Do you consider the San Francisco League of Conservation Voters a conservative organization? How about SF WPC? NWPC-SF? And Chinese American Democratic Club?

All of these groups have endorsed my candidacy.

And so has John Burton – the father of modern progressive politics.

Please do your research, or at least make an effort to contact those you intend to print information about.

Jordanna Thigpen


The original Environmental Impact Review of the Golden Gate Park Draft Master Plan was amended in September, 1996 to include “Scenario 5,” an alternative to implement permanent closure of John F. Kennedy Drive, extending the current Sunday and holiday closures to every day of the week.

The Corporation of the Fine Arts Museums of San Francisco (FAM) requested that the environmental impact study for Scenario 5 include, among other items, full consideration and “accommodation of the needs of all park attractions and institutions on the Concourse, John F. Kennedy Drive and Martin Luther King Drive.”

When the Board of Trustees received the Draft EIR for the GGP Draft Master Plan, dated April 11, 1997, they were horrified that the deYoung Museum was not addressed, because the EIR characterized the deYoung as a “non-conforming” and “non-recreational” use of the land in the Park.

That’s when the Fine Arts Museums began a series of public relations campaigns, beginning with the campaign to Keep the deYoung in the Park, the green-washing of a “free” parking garage, and the special election in June, 1998, to sell the Revitalization of Golden Gate Park.

Gavin Newsom is the only surviving original sponsor of Prop J, and should be an authority on ignoring the will of the voters who made it clear in November, 1996, that San Francisco voters did not want to see a private, commercial parking garage in Golden Gate Park.

Since then, the Friends of Rec and Parks has sponsored one public-private partnership after another, and has morphed into the SF Parks Trust.

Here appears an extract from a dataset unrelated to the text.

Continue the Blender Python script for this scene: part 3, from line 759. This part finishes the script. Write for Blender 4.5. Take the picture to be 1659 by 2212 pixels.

For her leadership in the privatization of San Francisco’s parks, President Bush named Concourse Authority President Nancy Connnor to the Board of Directors of the Presidio Trust, the City’s other major park privatization brought to us by Democrat Nancy Pelosi.

Defend the Commons,

Stephen Willis


No surprise that Newsom nixed the “Healthy Saturday” initiative. He was Willie Brown’s sop to Pacific Heights and the biz elite and knows it.